I remember when I was with my Uncle after his son’s memorial service. I was searching for the right things to say but drew a blank.We all anticipate (although don’t like to talk about) having to bury our parents, but when the unthinkable occurs–parents having to bury their children–we are woefully unprepared.

Of course I wanted to be supportive, but I had never been taught what do. School taught me how to make friends, but never how to leave them. I had no idea what kind of emotional response was normal, let alone how to validate or console someone in mourning. I was left only with my compassion and faith to guide me.

I solemnly told my Uncle that he no longer needed to let his life be dominated by his son’s illness. He no longer had to define his days by being a caretaker. The future was still ripe with possibility. It was a perfect time to reinvent himself.

As painful as this can be, this is what accepting death is all about—letting go a part of your life that you once held dear and choosing to move forward nonetheless. This is true for divorce, retirement, or severing long-time friendships. Learning to accept and befriend this experience of death at the physical level and the identity level and is the gift and curse of living.

However, its human nature to get overly attached to things, especially to the stability of our well-worn relationships. We assume our labels and our roles as fathers, brothers, or husbands will go on forever. We mistake these labels as who we truly are and close ourselves off to further revision.

The irony is that this grasping stifles the dynamism of being a human on planet earth. It leads to a lifeless attempt to control and micromanage our experience to preserve these labels without truly opening to the vicissitudes of life—denying death results in living a life that is, at its core, dead.

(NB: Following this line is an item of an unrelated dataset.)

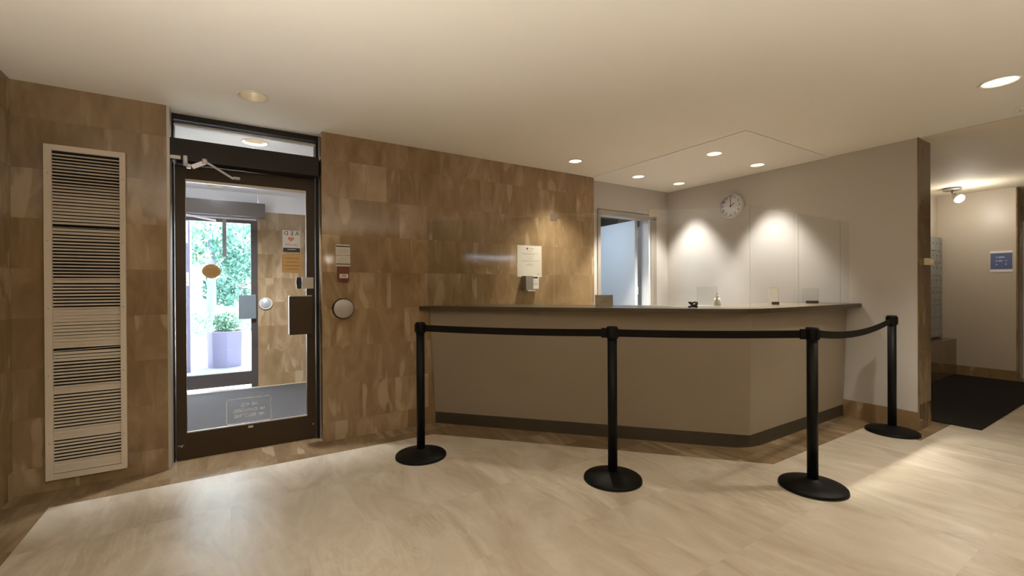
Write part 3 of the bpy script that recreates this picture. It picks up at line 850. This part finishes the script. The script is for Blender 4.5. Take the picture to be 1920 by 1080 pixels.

Death Reminds Us That We Are Always Capable Of Reinventing Ourselves

Anyone who has lost someone close, ended a long relationship, or been forced to say goodbye before they were ready understands that it’s a painful and disorienting experience. But fully feeling and moving through this is a dual process of grieving and reinventing. As a culture we should support both of these processes with community and education.

If there is a gift of death to be celebrated, it is the possibility of reinvention. Death reminds us to view our “self” as an activity, a process. Crafting our identity is something we do, and something we can learn to do more skillfully. It gives us the choice to not just invent our self, but to re-invent ourselves as life demands.This gives us the flexibility to not get emotionally bound to one strict identity, even if it served us well in the past. As hard as it might be to let go of our past selves as father, husbands, or brothers, we can transcend outdated stories that are no longer serving us.

With death in the conversation, we don’t need to relentlessly protect and defend static conceptions of who we think we are. For me, this is the true path to human flourishing.